Work to be completed |
Going from the top of the data below, give again each line through the one containing "BULB_E = 800.0", both ends kept.

______________________________

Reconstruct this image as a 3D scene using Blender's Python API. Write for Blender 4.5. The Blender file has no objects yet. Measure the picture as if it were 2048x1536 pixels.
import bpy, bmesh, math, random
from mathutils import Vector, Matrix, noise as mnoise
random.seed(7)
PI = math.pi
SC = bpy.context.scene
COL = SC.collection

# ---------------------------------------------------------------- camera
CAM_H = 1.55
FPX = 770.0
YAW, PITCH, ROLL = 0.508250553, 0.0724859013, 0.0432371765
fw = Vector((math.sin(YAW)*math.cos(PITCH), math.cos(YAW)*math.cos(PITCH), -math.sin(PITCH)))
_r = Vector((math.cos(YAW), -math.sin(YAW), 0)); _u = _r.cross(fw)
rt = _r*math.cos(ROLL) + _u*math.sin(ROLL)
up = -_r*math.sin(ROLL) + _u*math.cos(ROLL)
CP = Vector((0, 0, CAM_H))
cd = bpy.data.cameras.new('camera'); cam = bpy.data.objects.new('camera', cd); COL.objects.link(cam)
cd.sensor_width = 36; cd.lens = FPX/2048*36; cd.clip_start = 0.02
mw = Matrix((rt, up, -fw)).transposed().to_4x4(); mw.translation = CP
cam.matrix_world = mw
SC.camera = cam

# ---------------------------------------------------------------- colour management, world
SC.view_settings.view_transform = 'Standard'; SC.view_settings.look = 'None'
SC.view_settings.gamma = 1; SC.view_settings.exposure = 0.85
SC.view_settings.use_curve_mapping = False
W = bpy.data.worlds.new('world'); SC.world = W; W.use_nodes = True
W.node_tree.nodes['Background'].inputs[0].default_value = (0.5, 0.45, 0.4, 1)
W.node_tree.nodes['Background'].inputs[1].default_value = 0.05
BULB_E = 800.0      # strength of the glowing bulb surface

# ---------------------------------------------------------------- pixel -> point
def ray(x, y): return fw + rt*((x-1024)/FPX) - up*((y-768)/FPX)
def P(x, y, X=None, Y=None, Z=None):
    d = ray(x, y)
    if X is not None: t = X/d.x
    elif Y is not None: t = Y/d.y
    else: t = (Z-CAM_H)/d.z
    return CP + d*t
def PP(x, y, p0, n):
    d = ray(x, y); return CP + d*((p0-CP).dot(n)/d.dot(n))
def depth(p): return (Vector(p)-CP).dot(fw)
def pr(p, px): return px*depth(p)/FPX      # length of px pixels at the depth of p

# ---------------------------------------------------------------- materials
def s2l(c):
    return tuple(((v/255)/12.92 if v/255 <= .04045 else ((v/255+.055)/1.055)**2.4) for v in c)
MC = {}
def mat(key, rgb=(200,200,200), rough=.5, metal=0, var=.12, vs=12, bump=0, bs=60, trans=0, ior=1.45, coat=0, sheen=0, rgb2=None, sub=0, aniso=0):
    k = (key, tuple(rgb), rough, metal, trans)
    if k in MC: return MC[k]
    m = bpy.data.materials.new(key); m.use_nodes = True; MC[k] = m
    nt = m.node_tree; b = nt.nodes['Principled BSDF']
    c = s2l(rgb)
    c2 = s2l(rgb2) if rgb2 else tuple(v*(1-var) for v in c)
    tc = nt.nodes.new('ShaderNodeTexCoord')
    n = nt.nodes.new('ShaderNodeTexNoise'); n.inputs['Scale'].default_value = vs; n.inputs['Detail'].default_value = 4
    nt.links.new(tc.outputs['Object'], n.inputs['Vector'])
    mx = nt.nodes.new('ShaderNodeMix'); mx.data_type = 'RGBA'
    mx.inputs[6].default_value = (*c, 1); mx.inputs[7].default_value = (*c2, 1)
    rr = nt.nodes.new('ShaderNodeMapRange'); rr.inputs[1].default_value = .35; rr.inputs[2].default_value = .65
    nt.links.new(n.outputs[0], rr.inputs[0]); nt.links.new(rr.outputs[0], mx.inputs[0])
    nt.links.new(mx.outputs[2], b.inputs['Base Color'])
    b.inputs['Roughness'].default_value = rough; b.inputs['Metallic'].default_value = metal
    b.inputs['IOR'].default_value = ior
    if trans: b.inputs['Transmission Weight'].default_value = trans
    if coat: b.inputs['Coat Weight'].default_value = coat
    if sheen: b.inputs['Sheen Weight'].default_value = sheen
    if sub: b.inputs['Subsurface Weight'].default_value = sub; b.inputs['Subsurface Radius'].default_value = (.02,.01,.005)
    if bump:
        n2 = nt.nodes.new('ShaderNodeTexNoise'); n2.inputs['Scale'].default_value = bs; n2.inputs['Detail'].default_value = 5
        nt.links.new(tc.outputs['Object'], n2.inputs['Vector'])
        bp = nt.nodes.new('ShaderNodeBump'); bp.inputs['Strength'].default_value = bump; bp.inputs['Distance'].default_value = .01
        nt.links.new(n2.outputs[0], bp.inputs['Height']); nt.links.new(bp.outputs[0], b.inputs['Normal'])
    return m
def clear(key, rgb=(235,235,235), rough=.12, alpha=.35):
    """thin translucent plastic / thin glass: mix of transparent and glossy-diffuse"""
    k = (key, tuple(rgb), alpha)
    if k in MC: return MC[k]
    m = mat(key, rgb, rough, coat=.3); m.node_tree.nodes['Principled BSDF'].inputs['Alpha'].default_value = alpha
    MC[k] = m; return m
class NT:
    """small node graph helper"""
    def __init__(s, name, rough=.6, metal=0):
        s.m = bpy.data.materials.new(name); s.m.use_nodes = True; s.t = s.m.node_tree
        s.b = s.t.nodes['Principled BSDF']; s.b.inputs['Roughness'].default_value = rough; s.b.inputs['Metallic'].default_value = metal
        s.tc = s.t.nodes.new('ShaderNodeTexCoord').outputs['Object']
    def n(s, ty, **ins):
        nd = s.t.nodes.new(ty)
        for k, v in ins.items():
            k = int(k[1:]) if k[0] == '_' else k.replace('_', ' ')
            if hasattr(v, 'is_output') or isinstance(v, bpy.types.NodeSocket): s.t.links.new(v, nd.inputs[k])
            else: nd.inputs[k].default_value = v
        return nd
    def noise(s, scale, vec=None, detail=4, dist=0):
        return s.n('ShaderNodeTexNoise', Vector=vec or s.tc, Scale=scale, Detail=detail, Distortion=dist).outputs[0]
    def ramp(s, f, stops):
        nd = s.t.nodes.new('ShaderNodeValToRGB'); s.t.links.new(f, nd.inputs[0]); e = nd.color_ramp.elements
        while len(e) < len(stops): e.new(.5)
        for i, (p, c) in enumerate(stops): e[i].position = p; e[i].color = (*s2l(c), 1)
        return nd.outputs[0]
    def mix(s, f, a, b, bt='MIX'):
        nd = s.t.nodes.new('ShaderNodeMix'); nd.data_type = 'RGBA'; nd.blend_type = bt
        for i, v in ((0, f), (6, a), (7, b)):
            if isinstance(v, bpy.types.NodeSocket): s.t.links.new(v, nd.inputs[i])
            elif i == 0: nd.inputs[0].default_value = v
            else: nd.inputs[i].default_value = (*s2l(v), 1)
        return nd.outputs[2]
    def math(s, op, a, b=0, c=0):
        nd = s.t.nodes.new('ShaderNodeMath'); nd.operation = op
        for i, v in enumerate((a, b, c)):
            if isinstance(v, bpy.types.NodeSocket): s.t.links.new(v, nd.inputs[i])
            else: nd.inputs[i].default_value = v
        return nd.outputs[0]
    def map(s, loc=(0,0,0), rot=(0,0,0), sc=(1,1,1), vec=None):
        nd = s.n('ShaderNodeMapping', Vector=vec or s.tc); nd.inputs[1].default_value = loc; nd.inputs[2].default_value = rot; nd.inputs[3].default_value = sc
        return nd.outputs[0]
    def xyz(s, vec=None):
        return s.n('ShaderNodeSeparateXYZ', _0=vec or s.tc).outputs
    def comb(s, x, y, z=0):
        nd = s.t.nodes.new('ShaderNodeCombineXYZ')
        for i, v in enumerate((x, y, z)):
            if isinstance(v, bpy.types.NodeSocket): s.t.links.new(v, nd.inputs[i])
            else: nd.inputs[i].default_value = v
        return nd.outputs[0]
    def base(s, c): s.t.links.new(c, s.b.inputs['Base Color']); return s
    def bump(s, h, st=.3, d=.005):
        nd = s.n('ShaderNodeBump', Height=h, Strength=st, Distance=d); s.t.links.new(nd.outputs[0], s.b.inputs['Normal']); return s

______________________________

Finished exercise |
Reconstruct this image as a 3D scene using Blender's Python API. Write for Blender 4.5. The Blender file has no objects yet. Measure the picture as if it were 2048x1536 pixels.
import bpy, bmesh, math, random
from mathutils import Vector, Matrix, noise as mnoise
random.seed(7)
PI = math.pi
SC = bpy.context.scene
COL = SC.collection

# ---------------------------------------------------------------- camera
CAM_H = 1.55
FPX = 770.0
YAW, PITCH, ROLL = 0.508250553, 0.0724859013, 0.0432371765
fw = Vector((math.sin(YAW)*math.cos(PITCH), math.cos(YAW)*math.cos(PITCH), -math.sin(PITCH)))
_r = Vector((math.cos(YAW), -math.sin(YAW), 0)); _u = _r.cross(fw)
rt = _r*math.cos(ROLL) + _u*math.sin(ROLL)
up = -_r*math.sin(ROLL) + _u*math.cos(ROLL)
CP = Vector((0, 0, CAM_H))
cd = bpy.data.cameras.new('camera'); cam = bpy.data.objects.new('camera', cd); COL.objects.link(cam)
cd.sensor_width = 36; cd.lens = FPX/2048*36; cd.clip_start = 0.02
mw = Matrix((rt, up, -fw)).transposed().to_4x4(); mw.translation = CP
cam.matrix_world = mw
SC.camera = cam

# ---------------------------------------------------------------- colour management, world
SC.view_settings.view_transform = 'Standard'; SC.view_settings.look = 'None'
SC.view_settings.gamma = 1; SC.view_settings.exposure = 0.85
SC.view_settings.use_curve_mapping = False
W = bpy.data.worlds.new('world'); SC.world = W; W.use_nodes = True
W.node_tree.nodes['Background'].inputs[0].default_value = (0.5, 0.45, 0.4, 1)
W.node_tree.nodes['Background'].inputs[1].default_value = 0.05
BULB_E = 800.0      # strength of the glowing bulb surface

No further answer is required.